Tek başına bu örnek bile neden Tanzimat’tan itibaren adım adım fıkıhtan modern hukuka geçildiğini anlamak için yeterlidir.
Aile hukuku
Bırakın sanayi toplumlarını, 19. yüzyılda Osmanlı toplumu bile fıkıhla yönetilemeyecek hale geldiği için Tanzimat’tan itibaren ticaret ve ceza alanlarından başlayarak modern kanunlar çıkarılması yoluna girildi.
Cumhuriyet bu gelişimin zirvesidir.
Kaynağı fıkıh olmakla birlikte bir hukuk anıtı olan Mecelle de modern “kanun”du.
Medrese ve fıkıh yetersiz kaldığı için Abdülhamid ‘Hukuk Mektebi’ni (fakülte) açtırmıştı.
Medrese Mecelle’nin yenilenmesini bile başaramayacak, inisiyatif hukuk mektebi mezunlarına geçtikçe hukuki modernleşme hızlanacaktır.
1917 yılında çıkarılan Ali Hukuku Kararnamesi reformist bir adımdı. Fakat İstanbul işgal edildiğinde Patrikhane’nin isteğiyle, İtilaf devletlerinin baskısıyla ve Şeyhülislam Mustafa Sabri Efendi’nin onayıyla iptal edilmiş, aile hukuku alanı ‘düzensiz’ kalmıştı.
Bir bardak suda
Osmanlı’nın okumuş kadın nesillerini temsil eden Fatma Aliye Hanım’a, Halide Edip Hanım’a, Yaşar Nezihe, Şükufe Nihal, Nakiye ve Nezihe Muhiddin Hanımlara eski âdetler kabul ettirilebilir miydi?
Bugün de tutucu erkeklere karşı tesettürlü kadın yazarlar eşitlik ve özgürlük fikrini savunuyor.
Hukukla toplumsal gelişme arasındaki bağı hepimiz görmeliyiz.
Görmemiz gereken diğer bir olgu da bugünkü gelişme seviyemizde “dayatma”değil, “müzakere ve uzlaşma” yönteminin doğru olduğu gerçeğidir.
Zaten İslam’da nikâh, sivil bir sözleşmedir. “Resmi nikâh” Kanuni Süleyman zamanından beri hissedilen hukuki bir ihtiyaçtır.
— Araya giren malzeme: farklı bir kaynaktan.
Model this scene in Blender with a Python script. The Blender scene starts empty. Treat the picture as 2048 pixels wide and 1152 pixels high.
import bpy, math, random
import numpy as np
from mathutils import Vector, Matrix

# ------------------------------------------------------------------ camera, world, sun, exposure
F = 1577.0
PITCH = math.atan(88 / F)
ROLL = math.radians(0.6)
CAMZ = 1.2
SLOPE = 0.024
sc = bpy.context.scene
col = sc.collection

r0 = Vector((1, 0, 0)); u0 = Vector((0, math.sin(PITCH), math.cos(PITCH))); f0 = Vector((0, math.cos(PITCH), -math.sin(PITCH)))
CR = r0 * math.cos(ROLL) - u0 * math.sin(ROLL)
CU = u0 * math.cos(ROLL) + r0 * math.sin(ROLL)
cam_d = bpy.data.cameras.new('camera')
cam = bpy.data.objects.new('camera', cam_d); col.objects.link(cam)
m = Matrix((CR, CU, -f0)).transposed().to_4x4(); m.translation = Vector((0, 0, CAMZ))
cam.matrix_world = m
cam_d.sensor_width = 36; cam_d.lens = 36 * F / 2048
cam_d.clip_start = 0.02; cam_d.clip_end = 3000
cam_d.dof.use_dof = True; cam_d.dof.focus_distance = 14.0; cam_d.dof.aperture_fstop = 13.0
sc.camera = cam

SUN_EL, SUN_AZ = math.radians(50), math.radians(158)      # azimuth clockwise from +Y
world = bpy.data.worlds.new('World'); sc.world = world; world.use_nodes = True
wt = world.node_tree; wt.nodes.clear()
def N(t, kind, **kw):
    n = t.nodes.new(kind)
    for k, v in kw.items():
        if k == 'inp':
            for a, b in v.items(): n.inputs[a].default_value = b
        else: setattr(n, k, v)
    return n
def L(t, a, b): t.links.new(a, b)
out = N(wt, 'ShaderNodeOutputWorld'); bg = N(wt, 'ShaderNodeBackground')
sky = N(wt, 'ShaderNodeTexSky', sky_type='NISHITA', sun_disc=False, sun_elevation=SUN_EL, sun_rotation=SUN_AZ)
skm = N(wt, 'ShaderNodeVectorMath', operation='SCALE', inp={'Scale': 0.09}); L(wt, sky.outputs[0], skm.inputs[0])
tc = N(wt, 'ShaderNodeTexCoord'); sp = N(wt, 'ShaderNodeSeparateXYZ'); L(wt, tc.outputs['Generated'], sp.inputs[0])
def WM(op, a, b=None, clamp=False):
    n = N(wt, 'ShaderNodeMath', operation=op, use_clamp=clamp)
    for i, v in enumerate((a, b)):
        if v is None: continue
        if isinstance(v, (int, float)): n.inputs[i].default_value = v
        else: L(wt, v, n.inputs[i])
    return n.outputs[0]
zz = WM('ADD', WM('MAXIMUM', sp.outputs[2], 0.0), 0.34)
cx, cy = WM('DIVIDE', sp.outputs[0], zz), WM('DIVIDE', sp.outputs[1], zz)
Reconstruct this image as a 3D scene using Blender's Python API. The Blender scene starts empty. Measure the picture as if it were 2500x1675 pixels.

Müftünün de yapacağı resmi nikâhtır.
Resmi kayıt geçerli olmak şartıyla insanlar tercihlerine göre nikâh yapabilmelidir.
İktidar “Kilisede nikâh kıyılmıyor mu?” diyor. Bu benzetme doğru değildir. İslam’da nikâh sivil bir işlem olduğu gibi bugün Batı’da da geçerli olan resmi nikâhtır. Kilise nikâhı bir törendir.
Kutuplaşma ortamı ve dayatma üslubu, bir bardak suda fırtınalar yarattı.